[start of GIVEN INFORMATION]

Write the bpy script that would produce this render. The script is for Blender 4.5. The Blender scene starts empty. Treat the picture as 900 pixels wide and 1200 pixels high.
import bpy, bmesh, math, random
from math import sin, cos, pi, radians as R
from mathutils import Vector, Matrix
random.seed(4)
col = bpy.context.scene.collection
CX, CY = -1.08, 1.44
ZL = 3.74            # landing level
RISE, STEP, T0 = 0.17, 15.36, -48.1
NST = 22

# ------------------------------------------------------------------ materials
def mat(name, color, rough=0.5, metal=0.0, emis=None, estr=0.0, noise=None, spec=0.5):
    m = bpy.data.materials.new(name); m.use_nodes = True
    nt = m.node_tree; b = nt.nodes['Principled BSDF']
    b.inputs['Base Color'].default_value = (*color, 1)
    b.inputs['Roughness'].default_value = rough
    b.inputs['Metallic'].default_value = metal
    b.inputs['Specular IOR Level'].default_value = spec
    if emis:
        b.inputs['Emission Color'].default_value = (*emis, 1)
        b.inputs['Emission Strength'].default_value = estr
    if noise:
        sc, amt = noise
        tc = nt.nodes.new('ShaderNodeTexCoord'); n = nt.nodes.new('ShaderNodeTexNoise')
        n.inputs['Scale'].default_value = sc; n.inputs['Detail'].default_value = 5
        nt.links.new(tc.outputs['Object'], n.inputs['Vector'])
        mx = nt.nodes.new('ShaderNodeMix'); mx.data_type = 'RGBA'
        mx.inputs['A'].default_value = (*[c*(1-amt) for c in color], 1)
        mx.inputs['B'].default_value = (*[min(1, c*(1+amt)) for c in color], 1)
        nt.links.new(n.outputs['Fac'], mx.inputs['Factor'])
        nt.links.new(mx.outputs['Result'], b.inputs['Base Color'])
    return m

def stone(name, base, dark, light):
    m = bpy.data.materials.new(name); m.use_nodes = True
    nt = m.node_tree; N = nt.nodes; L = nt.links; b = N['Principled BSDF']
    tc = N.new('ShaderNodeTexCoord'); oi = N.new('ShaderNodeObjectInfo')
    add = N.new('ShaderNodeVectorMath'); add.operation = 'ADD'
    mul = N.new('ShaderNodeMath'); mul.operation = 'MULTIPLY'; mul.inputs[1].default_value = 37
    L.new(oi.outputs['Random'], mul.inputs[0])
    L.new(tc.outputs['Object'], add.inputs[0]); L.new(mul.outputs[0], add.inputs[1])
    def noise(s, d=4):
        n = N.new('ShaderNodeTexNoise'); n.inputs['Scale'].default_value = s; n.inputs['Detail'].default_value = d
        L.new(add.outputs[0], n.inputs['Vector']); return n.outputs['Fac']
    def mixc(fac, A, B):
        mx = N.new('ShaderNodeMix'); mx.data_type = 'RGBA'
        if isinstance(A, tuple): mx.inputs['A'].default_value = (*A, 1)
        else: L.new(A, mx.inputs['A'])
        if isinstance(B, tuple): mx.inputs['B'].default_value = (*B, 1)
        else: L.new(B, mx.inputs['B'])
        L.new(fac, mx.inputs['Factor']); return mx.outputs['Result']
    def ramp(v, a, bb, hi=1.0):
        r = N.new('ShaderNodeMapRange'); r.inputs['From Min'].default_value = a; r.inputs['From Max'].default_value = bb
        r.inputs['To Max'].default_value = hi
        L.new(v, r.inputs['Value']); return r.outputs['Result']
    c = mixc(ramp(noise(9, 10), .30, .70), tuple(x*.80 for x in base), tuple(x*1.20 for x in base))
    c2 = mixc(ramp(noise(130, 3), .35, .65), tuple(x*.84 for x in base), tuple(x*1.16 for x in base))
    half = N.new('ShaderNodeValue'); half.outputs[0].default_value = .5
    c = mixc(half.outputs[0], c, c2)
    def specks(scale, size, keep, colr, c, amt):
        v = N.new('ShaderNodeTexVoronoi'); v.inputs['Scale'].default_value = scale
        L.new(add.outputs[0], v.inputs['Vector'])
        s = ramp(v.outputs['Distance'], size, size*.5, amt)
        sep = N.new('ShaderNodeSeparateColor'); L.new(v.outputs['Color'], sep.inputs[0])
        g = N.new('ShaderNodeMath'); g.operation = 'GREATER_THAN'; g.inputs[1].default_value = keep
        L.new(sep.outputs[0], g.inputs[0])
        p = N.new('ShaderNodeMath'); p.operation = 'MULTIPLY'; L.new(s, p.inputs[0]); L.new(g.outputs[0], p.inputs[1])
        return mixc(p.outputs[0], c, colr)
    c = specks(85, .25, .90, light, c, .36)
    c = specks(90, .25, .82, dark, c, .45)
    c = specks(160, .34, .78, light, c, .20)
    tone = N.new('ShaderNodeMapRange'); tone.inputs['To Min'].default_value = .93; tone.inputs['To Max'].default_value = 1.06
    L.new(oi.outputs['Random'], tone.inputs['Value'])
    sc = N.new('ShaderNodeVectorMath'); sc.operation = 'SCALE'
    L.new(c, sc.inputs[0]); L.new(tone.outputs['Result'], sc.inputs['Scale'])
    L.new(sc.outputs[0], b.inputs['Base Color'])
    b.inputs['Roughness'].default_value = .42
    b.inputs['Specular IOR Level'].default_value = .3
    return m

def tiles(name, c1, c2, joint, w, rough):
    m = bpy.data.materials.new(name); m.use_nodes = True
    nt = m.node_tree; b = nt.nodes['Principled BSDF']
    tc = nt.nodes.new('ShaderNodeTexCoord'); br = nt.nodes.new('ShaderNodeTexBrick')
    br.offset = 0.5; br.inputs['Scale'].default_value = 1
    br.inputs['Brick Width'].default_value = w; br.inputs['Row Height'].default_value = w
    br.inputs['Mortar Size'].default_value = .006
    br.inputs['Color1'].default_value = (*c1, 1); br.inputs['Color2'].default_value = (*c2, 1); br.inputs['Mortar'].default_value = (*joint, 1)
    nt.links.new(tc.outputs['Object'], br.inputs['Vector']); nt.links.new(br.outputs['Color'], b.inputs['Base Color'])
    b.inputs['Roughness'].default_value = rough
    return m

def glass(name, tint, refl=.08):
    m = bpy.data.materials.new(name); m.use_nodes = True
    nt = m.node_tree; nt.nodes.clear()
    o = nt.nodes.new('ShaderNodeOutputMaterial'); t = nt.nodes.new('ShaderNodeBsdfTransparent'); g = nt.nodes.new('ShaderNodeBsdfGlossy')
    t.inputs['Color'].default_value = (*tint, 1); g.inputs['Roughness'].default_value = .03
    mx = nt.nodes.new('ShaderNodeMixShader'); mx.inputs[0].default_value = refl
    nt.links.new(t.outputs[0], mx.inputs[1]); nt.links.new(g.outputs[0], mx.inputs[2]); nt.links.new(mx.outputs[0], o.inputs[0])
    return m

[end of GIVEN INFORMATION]

## TASK INSTRUCTIONS
Retype the listing exactly, in full.

## TASK OUTPUT
Write the bpy script that would produce this render. The script is for Blender 4.5. The Blender scene starts empty. Treat the picture as 900 pixels wide and 1200 pixels high.
import bpy, bmesh, math, random
from math import sin, cos, pi, radians as R
from mathutils import Vector, Matrix
random.seed(4)
col = bpy.context.scene.collection
CX, CY = -1.08, 1.44
ZL = 3.74            # landing level
RISE, STEP, T0 = 0.17, 15.36, -48.1
NST = 22

# ------------------------------------------------------------------ materials
def mat(name, color, rough=0.5, metal=0.0, emis=None, estr=0.0, noise=None, spec=0.5):
    m = bpy.data.materials.new(name); m.use_nodes = True
    nt = m.node_tree; b = nt.nodes['Principled BSDF']
    b.inputs['Base Color'].default_value = (*color, 1)
    b.inputs['Roughness'].default_value = rough
    b.inputs['Metallic'].default_value = metal
    b.inputs['Specular IOR Level'].default_value = spec
    if emis:
        b.inputs['Emission Color'].default_value = (*emis, 1)
        b.inputs['Emission Strength'].default_value = estr
    if noise:
        sc, amt = noise
        tc = nt.nodes.new('ShaderNodeTexCoord'); n = nt.nodes.new('ShaderNodeTexNoise')
        n.inputs['Scale'].default_value = sc; n.inputs['Detail'].default_value = 5
        nt.links.new(tc.outputs['Object'], n.inputs['Vector'])
        mx = nt.nodes.new('ShaderNodeMix'); mx.data_type = 'RGBA'
        mx.inputs['A'].default_value = (*[c*(1-amt) for c in color], 1)
        mx.inputs['B'].default_value = (*[min(1, c*(1+amt)) for c in color], 1)
        nt.links.new(n.outputs['Fac'], mx.inputs['Factor'])
        nt.links.new(mx.outputs['Result'], b.inputs['Base Color'])
    return m

def stone(name, base, dark, light):
    m = bpy.data.materials.new(name); m.use_nodes = True
    nt = m.node_tree; N = nt.nodes; L = nt.links; b = N['Principled BSDF']
    tc = N.new('ShaderNodeTexCoord'); oi = N.new('ShaderNodeObjectInfo')
    add = N.new('ShaderNodeVectorMath'); add.operation = 'ADD'
    mul = N.new('ShaderNodeMath'); mul.operation = 'MULTIPLY'; mul.inputs[1].default_value = 37
    L.new(oi.outputs['Random'], mul.inputs[0])
    L.new(tc.outputs['Object'], add.inputs[0]); L.new(mul.outputs[0], add.inputs[1])
    def noise(s, d=4):
        n = N.new('ShaderNodeTexNoise'); n.inputs['Scale'].default_value = s; n.inputs['Detail'].default_value = d
        L.new(add.outputs[0], n.inputs['Vector']); return n.outputs['Fac']
    def mixc(fac, A, B):
        mx = N.new('ShaderNodeMix'); mx.data_type = 'RGBA'
        if isinstance(A, tuple): mx.inputs['A'].default_value = (*A, 1)
        else: L.new(A, mx.inputs['A'])
        if isinstance(B, tuple): mx.inputs['B'].default_value = (*B, 1)
        else: L.new(B, mx.inputs['B'])
        L.new(fac, mx.inputs['Factor']); return mx.outputs['Result']
    def ramp(v, a, bb, hi=1.0):
        r = N.new('ShaderNodeMapRange'); r.inputs['From Min'].default_value = a; r.inputs['From Max'].default_value = bb
        r.inputs['To Max'].default_value = hi
        L.new(v, r.inputs['Value']); return r.outputs['Result']
    c = mixc(ramp(noise(9, 10), .30, .70), tuple(x*.80 for x in base), tuple(x*1.20 for x in base))
    c2 = mixc(ramp(noise(130, 3), .35, .65), tuple(x*.84 for x in base), tuple(x*1.16 for x in base))
    half = N.new('ShaderNodeValue'); half.outputs[0].default_value = .5
    c = mixc(half.outputs[0], c, c2)
    def specks(scale, size, keep, colr, c, amt):
        v = N.new('ShaderNodeTexVoronoi'); v.inputs['Scale'].default_value = scale
        L.new(add.outputs[0], v.inputs['Vector'])
        s = ramp(v.outputs['Distance'], size, size*.5, amt)
        sep = N.new('ShaderNodeSeparateColor'); L.new(v.outputs['Color'], sep.inputs[0])
        g = N.new('ShaderNodeMath'); g.operation = 'GREATER_THAN'; g.inputs[1].default_value = keep
        L.new(sep.outputs[0], g.inputs[0])
        p = N.new('ShaderNodeMath'); p.operation = 'MULTIPLY'; L.new(s, p.inputs[0]); L.new(g.outputs[0], p.inputs[1])
        return mixc(p.outputs[0], c, colr)
    c = specks(85, .25, .90, light, c, .36)
    c = specks(90, .25, .82, dark, c, .45)
    c = specks(160, .34, .78, light, c, .20)
    tone = N.new('ShaderNodeMapRange'); tone.inputs['To Min'].default_value = .93; tone.inputs['To Max'].default_value = 1.06
    L.new(oi.outputs['Random'], tone.inputs['Value'])
    sc = N.new('ShaderNodeVectorMath'); sc.operation = 'SCALE'
    L.new(c, sc.inputs[0]); L.new(tone.outputs['Result'], sc.inputs['Scale'])
    L.new(sc.outputs[0], b.inputs['Base Color'])
    b.inputs['Roughness'].default_value = .42
    b.inputs['Specular IOR Level'].default_value = .3
    return m

def tiles(name, c1, c2, joint, w, rough):
    m = bpy.data.materials.new(name); m.use_nodes = True
    nt = m.node_tree; b = nt.nodes['Principled BSDF']
    tc = nt.nodes.new('ShaderNodeTexCoord'); br = nt.nodes.new('ShaderNodeTexBrick')
    br.offset = 0.5; br.inputs['Scale'].default_value = 1
    br.inputs['Brick Width'].default_value = w; br.inputs['Row Height'].default_value = w
    br.inputs['Mortar Size'].default_value = .006
    br.inputs['Color1'].default_value = (*c1, 1); br.inputs['Color2'].default_value = (*c2, 1); br.inputs['Mortar'].default_value = (*joint, 1)
    nt.links.new(tc.outputs['Object'], br.inputs['Vector']); nt.links.new(br.outputs['Color'], b.inputs['Base Color'])
    b.inputs['Roughness'].default_value = rough
    return m

def glass(name, tint, refl=.08):
    m = bpy.data.materials.new(name); m.use_nodes = True
    nt = m.node_tree; nt.nodes.clear()
    o = nt.nodes.new('ShaderNodeOutputMaterial'); t = nt.nodes.new('ShaderNodeBsdfTransparent'); g = nt.nodes.new('ShaderNodeBsdfGlossy')
    t.inputs['Color'].default_value = (*tint, 1); g.inputs['Roughness'].default_value = .03
    mx = nt.nodes.new('ShaderNodeMixShader'); mx.inputs[0].default_value = refl
    nt.links.new(t.outputs[0], mx.inputs[1]); nt.links.new(g.outputs[0], mx.inputs[2]); nt.links.new(mx.outputs[0], o.inputs[0])
    return m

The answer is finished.